Dataset extract:

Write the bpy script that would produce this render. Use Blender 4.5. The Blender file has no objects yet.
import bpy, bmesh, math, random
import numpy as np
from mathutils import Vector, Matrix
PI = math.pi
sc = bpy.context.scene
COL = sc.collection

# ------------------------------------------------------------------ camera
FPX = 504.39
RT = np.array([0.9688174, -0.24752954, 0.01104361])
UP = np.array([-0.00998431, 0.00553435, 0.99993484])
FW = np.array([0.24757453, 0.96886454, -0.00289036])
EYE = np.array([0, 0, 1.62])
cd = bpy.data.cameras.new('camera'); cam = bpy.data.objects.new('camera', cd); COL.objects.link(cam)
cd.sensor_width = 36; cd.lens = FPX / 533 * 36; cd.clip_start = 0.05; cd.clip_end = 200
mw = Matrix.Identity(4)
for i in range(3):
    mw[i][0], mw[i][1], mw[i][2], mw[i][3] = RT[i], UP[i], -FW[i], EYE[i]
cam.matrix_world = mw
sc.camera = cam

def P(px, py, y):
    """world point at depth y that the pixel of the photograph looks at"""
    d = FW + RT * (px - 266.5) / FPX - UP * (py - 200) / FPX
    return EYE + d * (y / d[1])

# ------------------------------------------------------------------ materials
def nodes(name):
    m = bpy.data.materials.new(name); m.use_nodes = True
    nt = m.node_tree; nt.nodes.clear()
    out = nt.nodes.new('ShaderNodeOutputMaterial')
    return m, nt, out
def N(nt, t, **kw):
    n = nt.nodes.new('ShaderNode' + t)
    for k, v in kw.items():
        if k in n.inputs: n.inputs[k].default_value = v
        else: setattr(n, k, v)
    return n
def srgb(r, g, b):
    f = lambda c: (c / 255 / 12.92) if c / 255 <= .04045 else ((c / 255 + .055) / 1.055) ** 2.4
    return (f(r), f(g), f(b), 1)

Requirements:
Make an exact copy of the listing, including every line.

Result:
Write the bpy script that would produce this render. Use Blender 4.5. The Blender file has no objects yet.
import bpy, bmesh, math, random
import numpy as np
from mathutils import Vector, Matrix
PI = math.pi
sc = bpy.context.scene
COL = sc.collection

# ------------------------------------------------------------------ camera
FPX = 504.39
RT = np.array([0.9688174, -0.24752954, 0.01104361])
UP = np.array([-0.00998431, 0.00553435, 0.99993484])
FW = np.array([0.24757453, 0.96886454, -0.00289036])
EYE = np.array([0, 0, 1.62])
cd = bpy.data.cameras.new('camera'); cam = bpy.data.objects.new('camera', cd); COL.objects.link(cam)
cd.sensor_width = 36; cd.lens = FPX / 533 * 36; cd.clip_start = 0.05; cd.clip_end = 200
mw = Matrix.Identity(4)
for i in range(3):
    mw[i][0], mw[i][1], mw[i][2], mw[i][3] = RT[i], UP[i], -FW[i], EYE[i]
cam.matrix_world = mw
sc.camera = cam

def P(px, py, y):
    """world point at depth y that the pixel of the photograph looks at"""
    d = FW + RT * (px - 266.5) / FPX - UP * (py - 200) / FPX
    return EYE + d * (y / d[1])

# ------------------------------------------------------------------ materials
def nodes(name):
    m = bpy.data.materials.new(name); m.use_nodes = True
    nt = m.node_tree; nt.nodes.clear()
    out = nt.nodes.new('ShaderNodeOutputMaterial')
    return m, nt, out
def N(nt, t, **kw):
    n = nt.nodes.new('ShaderNode' + t)
    for k, v in kw.items():
        if k in n.inputs: n.inputs[k].default_value = v
        else: setattr(n, k, v)
    return n
def srgb(r, g, b):
    f = lambda c: (c / 255 / 12.92) if c / 255 <= .04045 else ((c / 255 + .055) / 1.055) ** 2.4
    return (f(r), f(g), f(b), 1)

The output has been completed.